Beach Volleyball posted the league’s highest single-sport APR (997) with six of the eight teams (College of Charleston, Georgia State, Mercer, UNC-Wilmington, Southern Miss and Stephen F. Austin) achieving perfect scores.
With 10 of 13 programs achieving 1,000s, Women's Golf posted the largest percentage of perfect scores (Arkansas State, Coastal Carolina, Georgia State, James Madison, ULM, Marshall, Old Dominion, South Alabama, Texas State and Troy).
NCAA Division I student-athletes continue to achieve classroom success at record-high levels, earning an overall multi-year Academic Progress Rate of 984, an increase of one point over the prior year. Like the overall multi-year rate, the multi-year rates for football, men's basketball, women's basketball and baseball were consistent or moved by two-or-fewer points. Men's basketball increased by one point to 967, baseball remain constant at 977, women's basketball dropped by one point to 982 and football decreased by two points to 962.

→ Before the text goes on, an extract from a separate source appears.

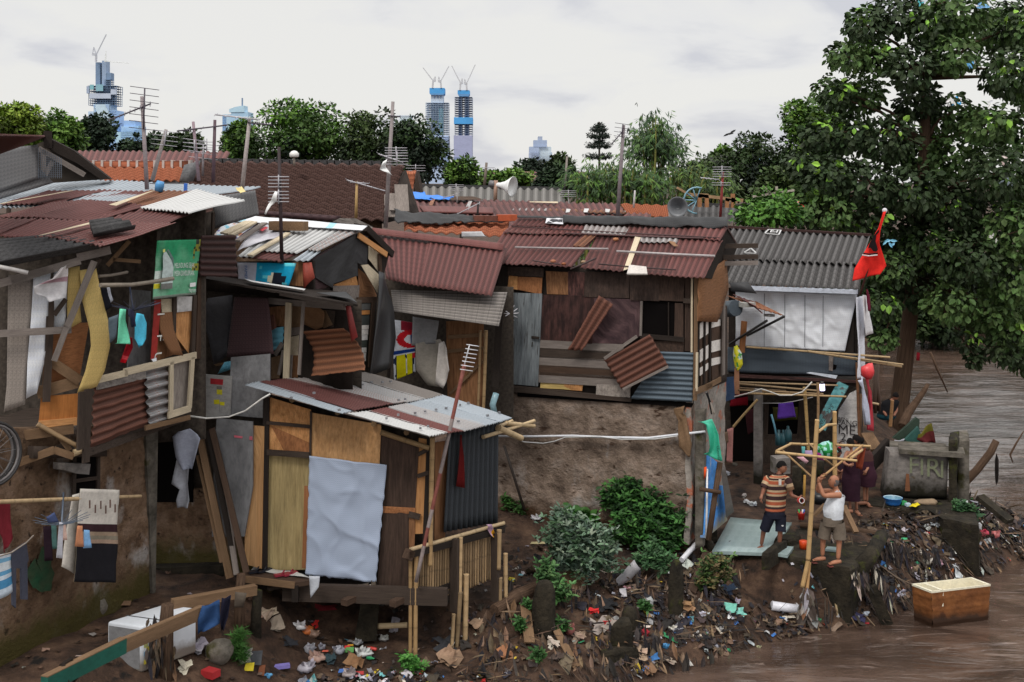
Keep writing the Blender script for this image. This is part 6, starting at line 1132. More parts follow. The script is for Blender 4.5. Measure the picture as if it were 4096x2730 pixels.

The APR, created to provide a real-time measurement of academic success rather than the six-year delay with graduation rates, is a team-based metric in which scholarship student-athletes earn one point for each term in which they remain academically eligible and one point for returning to school or graduating. Schools that do not offer athletics aid track the eligibility and retention of their recruited student-athletes within their APR cohorts.
Every Division I athletics program submits data to the NCAA as part of the Academic Progress Rate calculation. The NCAA reports both single-year and four-year rates. National aggregates are based on all teams with usable, member-provided data.